Splines
Definition
Splines are flexible regression functions made by joining simple polynomial pieces together.
They are used to model nonlinear relationships while keeping the curve smooth.
Main Idea
Instead of fitting one polynomial over the whole input range, splines fit different polynomial pieces in different intervals.
The points where the pieces meet are called knots.
Knots
A knot is a value of $x$ where the spline is allowed to change shape.
If the knots are:
\[\xi_1, \xi_2, \ldots, \xi_K\]then the spline can behave differently between these knot points.
Why Not Just Use One Big Polynomial
A high-degree polynomial can behave badly near the edges and can oscillate too much.
Splines solve this by using low-degree polynomial pieces instead of one large global polynomial.
Cubic Splines
A common choice is a cubic spline.
Each piece is a cubic polynomial, but the pieces are joined so that the overall curve is smooth.

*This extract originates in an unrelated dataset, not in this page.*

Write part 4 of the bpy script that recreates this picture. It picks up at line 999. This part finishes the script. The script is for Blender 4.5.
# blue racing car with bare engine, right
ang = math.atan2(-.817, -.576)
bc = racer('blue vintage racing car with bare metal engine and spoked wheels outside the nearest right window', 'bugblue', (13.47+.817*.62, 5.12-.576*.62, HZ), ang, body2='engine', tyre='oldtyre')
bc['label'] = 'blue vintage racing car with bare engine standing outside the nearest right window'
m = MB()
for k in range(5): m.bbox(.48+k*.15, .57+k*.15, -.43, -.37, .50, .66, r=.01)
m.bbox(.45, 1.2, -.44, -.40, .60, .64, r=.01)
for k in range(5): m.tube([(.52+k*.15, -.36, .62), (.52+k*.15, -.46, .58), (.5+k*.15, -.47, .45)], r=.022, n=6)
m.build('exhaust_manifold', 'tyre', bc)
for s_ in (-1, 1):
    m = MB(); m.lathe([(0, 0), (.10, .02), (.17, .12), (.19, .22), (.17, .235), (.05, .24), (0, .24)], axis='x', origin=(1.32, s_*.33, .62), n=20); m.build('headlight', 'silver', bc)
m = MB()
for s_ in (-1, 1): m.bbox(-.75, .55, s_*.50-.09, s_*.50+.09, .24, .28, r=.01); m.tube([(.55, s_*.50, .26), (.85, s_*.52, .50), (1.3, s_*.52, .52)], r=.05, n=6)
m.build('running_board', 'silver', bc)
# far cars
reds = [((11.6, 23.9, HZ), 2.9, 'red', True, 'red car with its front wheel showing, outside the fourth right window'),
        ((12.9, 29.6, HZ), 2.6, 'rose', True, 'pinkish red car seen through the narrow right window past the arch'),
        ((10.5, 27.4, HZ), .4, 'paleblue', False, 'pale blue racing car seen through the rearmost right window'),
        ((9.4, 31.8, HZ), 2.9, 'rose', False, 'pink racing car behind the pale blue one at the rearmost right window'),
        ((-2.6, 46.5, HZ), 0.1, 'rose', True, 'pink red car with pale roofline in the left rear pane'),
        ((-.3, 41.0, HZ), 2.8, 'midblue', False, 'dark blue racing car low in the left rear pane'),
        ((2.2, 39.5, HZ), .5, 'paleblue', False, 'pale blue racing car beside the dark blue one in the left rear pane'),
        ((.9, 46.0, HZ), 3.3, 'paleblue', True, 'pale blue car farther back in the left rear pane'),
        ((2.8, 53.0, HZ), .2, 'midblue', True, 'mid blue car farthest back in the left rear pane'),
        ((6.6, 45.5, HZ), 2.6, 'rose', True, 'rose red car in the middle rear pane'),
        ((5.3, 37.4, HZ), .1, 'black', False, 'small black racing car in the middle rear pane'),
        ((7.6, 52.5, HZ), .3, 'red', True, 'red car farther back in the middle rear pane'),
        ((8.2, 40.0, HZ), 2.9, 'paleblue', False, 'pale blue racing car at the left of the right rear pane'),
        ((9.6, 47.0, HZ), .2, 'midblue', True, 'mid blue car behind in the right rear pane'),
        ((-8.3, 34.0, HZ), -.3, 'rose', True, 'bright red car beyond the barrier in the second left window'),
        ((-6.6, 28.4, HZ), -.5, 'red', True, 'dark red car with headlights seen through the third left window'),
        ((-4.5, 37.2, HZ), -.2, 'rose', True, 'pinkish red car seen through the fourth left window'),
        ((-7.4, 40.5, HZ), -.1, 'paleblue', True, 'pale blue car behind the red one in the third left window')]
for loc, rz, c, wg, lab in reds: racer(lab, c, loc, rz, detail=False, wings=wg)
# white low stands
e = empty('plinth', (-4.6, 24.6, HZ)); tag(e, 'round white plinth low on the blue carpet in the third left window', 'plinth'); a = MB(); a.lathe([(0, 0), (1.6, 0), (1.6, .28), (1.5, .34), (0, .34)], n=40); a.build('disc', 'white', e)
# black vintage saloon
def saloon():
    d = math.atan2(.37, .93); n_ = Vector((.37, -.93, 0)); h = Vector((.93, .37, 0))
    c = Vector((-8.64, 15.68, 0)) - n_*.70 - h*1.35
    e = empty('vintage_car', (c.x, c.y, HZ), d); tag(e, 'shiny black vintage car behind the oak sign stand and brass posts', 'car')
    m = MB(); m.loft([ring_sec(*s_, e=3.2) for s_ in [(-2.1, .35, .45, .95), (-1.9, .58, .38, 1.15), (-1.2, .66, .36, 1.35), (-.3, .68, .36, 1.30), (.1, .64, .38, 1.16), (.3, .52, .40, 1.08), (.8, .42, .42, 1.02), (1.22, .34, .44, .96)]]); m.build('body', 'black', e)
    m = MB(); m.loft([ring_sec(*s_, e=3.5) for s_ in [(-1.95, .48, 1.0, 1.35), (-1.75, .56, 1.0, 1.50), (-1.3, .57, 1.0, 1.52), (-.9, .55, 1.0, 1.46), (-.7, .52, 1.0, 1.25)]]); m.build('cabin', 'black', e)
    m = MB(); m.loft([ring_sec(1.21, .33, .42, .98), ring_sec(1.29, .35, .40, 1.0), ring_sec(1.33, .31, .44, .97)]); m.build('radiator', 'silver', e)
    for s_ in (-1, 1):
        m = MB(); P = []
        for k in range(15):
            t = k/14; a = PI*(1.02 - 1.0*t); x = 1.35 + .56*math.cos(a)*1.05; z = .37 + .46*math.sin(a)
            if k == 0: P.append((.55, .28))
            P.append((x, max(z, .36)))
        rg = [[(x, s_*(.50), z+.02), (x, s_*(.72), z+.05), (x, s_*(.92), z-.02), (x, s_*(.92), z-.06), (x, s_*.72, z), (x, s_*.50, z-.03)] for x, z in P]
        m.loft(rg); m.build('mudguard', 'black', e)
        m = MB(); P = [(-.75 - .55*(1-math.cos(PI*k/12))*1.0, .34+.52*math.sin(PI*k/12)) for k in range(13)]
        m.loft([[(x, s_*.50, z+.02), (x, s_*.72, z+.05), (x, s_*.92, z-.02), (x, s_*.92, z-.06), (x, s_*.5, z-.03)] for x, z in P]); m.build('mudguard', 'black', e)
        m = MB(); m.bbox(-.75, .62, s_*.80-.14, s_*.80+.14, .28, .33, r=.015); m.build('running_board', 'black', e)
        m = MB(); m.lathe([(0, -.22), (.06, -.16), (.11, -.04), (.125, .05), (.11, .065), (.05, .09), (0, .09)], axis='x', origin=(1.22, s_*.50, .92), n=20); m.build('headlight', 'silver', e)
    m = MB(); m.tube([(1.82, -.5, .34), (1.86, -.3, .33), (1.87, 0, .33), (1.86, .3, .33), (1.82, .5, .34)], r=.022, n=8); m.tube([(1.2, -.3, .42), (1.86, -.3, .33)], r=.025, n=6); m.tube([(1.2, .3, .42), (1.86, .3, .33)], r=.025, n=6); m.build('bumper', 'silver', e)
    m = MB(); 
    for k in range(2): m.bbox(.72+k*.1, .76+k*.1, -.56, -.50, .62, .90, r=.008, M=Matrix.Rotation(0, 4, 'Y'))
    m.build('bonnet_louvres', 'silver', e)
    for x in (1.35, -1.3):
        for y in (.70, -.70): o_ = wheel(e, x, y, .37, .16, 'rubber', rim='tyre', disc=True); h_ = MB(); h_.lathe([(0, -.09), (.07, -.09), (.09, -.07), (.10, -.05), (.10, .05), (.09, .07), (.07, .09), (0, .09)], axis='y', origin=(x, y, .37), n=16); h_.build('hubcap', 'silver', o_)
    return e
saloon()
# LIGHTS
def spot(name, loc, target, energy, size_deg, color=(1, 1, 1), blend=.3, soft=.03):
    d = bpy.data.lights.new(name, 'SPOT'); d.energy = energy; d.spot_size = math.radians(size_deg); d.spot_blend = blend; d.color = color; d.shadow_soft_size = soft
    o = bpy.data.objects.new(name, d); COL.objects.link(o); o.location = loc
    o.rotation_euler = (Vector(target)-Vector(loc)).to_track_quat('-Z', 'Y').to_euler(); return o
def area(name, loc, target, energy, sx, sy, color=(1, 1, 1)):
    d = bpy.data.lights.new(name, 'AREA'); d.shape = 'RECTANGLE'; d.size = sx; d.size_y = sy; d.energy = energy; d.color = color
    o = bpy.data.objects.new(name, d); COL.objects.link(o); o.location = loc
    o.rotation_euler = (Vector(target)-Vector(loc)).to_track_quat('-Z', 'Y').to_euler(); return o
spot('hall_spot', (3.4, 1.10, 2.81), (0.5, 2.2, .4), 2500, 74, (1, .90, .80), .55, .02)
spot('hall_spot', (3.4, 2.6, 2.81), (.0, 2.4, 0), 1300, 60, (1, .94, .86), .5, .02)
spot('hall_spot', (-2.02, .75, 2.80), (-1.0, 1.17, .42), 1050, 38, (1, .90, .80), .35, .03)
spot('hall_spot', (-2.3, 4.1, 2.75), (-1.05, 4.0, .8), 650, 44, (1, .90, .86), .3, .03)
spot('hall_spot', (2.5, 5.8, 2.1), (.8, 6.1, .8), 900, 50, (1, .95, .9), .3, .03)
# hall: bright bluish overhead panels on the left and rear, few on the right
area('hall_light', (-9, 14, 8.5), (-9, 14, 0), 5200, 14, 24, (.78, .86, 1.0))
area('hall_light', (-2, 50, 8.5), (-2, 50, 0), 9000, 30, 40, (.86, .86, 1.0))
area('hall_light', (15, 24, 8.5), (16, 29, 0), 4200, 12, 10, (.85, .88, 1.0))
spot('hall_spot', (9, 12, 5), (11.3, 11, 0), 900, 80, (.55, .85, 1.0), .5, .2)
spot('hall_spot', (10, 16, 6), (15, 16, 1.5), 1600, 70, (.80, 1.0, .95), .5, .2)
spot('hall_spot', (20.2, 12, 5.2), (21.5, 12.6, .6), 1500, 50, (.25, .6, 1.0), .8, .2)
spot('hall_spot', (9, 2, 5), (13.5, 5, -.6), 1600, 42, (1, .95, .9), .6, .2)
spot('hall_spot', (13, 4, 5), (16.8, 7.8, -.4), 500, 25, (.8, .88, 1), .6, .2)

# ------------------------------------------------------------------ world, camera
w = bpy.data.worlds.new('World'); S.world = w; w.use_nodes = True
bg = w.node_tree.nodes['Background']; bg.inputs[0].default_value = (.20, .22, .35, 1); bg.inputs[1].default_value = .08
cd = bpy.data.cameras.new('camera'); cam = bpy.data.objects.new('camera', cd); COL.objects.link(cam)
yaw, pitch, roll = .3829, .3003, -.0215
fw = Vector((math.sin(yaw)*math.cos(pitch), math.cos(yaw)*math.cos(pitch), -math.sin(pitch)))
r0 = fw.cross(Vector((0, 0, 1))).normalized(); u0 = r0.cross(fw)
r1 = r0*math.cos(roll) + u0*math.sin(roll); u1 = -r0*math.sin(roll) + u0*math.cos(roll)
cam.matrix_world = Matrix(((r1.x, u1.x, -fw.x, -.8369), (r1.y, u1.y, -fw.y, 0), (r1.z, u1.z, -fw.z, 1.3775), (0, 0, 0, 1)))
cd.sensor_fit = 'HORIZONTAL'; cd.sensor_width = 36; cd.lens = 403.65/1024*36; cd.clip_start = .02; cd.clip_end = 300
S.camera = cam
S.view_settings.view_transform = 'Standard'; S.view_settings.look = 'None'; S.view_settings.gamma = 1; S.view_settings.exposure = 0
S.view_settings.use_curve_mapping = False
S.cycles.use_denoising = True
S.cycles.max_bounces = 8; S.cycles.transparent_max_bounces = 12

The curve is usually continuous, with continuous first and second derivatives.
Regression Use
In regression, splines estimate a flexible conditional mean function:
\[\hat m(x) \approx E[Y \mid X=x]\]They are more flexible than linear regression but often smoother than tree-based methods.
Retail Example
Suppose:
- $X$ = current basket size
- $Y$ = final basket size
A spline can model a relationship where final basket size increases quickly at first, then slows down, then behaves differently for unusually large baskets.
Strengths
- Flexible but still smooth.
- More interpretable than many black-box models.
- Good for one-dimensional or low-dimensional nonlinear regression.
- Avoids some problems of high-degree polynomials.
Weaknesses
- Requires choosing knots or smoothness level.
- Less natural for many categorical variables.
- Can overfit if too flexible.
- Does not automatically capture complex interactions unless extended.
Relation to Local Smoothing
Both splines and local smoothing estimate flexible curves.
Splines build a global smooth function from polynomial pieces.
Local smoothing estimates the curve using nearby observations around each point.
Exercises
- What is a knot in a spline?
- Why can splines behave better than high-degree polynomial regression?
- In basket-size prediction, why might a spline be useful for current basket size?